God is basically saying I am as close to you as your heart is. I am your home, your temple, your law, and I am with you. What a comfort to an exiled people!

“…Having itching ears, they will accumulate for themselves teachers to suit them and their desires, and will turn away from listening to the truth and wander away and wander to myths.”

From a cursory reading of this verse, you'd say that Paul is saying you have the real truth, you believe the right things, you have the correct religion. The other truths and religions are incorrect, so stay away from them.

This cursory reading doesn't get to the essence though. Paul is less concerned about getting human knowledge and intellectual thinking right. It is a modern mistake to see faith for Paul as just a matter of what we intellectually think and believe about something.

Faith, true faith, means a true life, a life that is righteous, just, compassionate, humble. Good faith and good works are inextricably connected for Paul. If one wants to show good faith, one shows good works. Paul's critique of false doctrine focuses on the unhelpful way of living it creates. False for Paul means fake, inauthentic. False means unrighteous unjust, hardhearted, selfish. We see this in Second Timothy from our lectionary reading. Paul uses language focused on external practices of faith, on how a faith is lived out in a life on the ground.

Our outer actions should mirror our inner faith, Paul teaches. A false faith is an internal faith that remains internal and self-focused.
 
Yes, true, righteous faith means a true, righteous life. Our faith should be evident in how we live and love in the world, how we interact with people, how we treat the vulnerable and discarded among us. If our focus is mostly on ourselves, our comfort, our life, our well-being, if our faith’s focus stops with us, then that faith and focus is false and misguided. 

 “and will God not grant justice to his chosen ones who cry out? I tell you he will. And yet, when the son of God comes, will he find faith on earth?"

Jesus’ words in Luke 18 overlap with what Paul says in Second Timothy in many ways. For Jesus, faith and justice are tied together. A faithful person is a just person for Jesus. This is true for God. God is faithful to his people and God is just based on an eternal love for us. Christ was faithful and perfected justice based on his love and compassion.

We are called to be faithful and just. Another word for just is righteous, which is the word Paul uses in 2 Timothy. Being just and being righteous are one and the same. For Jesus, being faithful means being just and compassionate. Faith without heart is merely a thesis statement.
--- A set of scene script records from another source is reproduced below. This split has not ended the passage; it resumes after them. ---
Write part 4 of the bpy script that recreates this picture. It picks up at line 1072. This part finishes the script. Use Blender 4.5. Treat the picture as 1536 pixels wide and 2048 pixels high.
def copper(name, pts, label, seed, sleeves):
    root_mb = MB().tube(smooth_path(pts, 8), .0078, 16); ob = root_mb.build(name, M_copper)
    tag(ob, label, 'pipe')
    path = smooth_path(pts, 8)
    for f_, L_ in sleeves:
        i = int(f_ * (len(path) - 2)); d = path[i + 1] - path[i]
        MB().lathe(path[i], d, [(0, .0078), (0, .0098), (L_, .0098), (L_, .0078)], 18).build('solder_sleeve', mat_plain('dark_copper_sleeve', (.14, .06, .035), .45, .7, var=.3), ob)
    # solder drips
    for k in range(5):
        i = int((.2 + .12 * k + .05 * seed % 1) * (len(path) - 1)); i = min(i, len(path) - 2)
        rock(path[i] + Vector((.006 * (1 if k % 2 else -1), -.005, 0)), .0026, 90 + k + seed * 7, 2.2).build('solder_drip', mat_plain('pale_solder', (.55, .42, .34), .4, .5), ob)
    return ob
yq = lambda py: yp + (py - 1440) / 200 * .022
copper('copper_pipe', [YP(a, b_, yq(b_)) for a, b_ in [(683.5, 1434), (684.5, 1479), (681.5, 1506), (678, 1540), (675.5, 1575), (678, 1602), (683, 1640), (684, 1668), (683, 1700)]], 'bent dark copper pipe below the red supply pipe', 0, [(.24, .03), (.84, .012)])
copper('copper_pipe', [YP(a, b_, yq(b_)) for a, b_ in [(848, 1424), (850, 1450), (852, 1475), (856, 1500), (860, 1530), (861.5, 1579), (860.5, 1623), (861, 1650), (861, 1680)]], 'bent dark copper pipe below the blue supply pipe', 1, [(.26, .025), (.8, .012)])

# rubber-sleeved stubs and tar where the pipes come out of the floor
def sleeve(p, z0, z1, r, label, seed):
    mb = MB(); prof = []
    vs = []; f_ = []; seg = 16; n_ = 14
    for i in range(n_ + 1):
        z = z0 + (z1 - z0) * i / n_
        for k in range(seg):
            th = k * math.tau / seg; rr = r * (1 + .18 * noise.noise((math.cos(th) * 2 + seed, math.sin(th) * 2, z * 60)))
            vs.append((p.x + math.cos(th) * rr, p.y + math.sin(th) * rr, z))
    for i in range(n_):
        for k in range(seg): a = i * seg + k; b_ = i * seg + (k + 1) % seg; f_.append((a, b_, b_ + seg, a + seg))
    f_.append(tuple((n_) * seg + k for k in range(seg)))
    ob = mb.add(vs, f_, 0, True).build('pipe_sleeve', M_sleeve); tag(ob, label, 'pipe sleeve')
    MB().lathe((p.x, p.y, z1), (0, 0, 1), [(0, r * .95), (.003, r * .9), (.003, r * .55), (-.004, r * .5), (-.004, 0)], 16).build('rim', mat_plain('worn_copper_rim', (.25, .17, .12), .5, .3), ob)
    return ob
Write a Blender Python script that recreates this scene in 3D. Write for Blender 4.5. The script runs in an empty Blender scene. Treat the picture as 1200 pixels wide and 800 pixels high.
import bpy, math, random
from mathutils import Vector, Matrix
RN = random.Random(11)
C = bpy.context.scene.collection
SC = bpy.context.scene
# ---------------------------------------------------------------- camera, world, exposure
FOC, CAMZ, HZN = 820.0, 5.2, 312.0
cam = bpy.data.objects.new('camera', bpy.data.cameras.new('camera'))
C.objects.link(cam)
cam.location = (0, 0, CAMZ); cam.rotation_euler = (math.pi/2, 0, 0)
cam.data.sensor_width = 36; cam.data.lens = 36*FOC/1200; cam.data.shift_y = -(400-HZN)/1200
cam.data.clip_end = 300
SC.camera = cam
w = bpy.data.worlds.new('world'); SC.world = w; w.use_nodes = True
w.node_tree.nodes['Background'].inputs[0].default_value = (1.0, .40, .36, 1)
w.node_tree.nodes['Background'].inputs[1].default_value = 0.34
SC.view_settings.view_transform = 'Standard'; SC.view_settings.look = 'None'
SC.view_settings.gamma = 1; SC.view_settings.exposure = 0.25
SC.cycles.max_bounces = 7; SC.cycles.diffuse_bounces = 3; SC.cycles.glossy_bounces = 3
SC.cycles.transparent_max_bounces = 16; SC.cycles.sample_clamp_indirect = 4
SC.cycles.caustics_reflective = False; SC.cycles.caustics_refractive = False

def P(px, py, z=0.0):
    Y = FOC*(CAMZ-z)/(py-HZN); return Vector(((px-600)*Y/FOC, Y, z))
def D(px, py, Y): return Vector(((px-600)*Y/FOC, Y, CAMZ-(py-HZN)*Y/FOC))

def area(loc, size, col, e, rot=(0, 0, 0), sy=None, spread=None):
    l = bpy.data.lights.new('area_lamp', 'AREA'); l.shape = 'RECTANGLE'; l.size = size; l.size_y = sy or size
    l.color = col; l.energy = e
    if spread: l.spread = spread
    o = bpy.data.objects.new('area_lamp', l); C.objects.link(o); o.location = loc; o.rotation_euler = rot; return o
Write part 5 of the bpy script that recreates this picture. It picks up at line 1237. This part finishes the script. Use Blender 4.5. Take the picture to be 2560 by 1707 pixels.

That said, Lord knows we are imperfect. We are humans who in our struggle to get by and experience happiness sometimes fail to live up to the standards our faith teaches. Thank God for the gift of grace. God never gives up on us. We see this again and again in scripture. God’s chosen people, the Israel people of the Old Testament, again and again fail God. But God remains faithful. Christ embodying God forgives even those who execute. Great is thy faithfulness. Great is thy faithfulness. Morning by morning new mercies I see.

So, I close with a prayer:

O God, your child and your conduit, Our Lord Jesus Christ commanded us to love you and to love our neighbor as ourselves. Jesus taught us that these two commandments summarize the whole of your way for us, the way we are to be and live in the world. Gracious God, though you’ve Simplified it for us, you also know how difficult it is to keep the faith, to practice what we preach, to walk the talk. We thank you for your grace that strengthens us along the way, that uplifts us when we fall, that continually brushes us off, washes our feet, and encourages us to keep on keeping, that provides us a guiding light. Help us to be active in our gratitude, thanking you by helping others in the ways we can.

Within our hearts moves God’s glorious light.
Go forth. Let its spark help you understand yourself and others;
Go forth. Let its wisdom guide in your discernment and decisions;
Go forth. Bring its ray of hope to those in need both body and spirit, that they may find healing;
Go forth. Fan the flames of passion to help heal our world;
Go forth. Spread the warm glow of love, pushing back the darkness of the world;
Go forth. Share God’s glorious light with the world.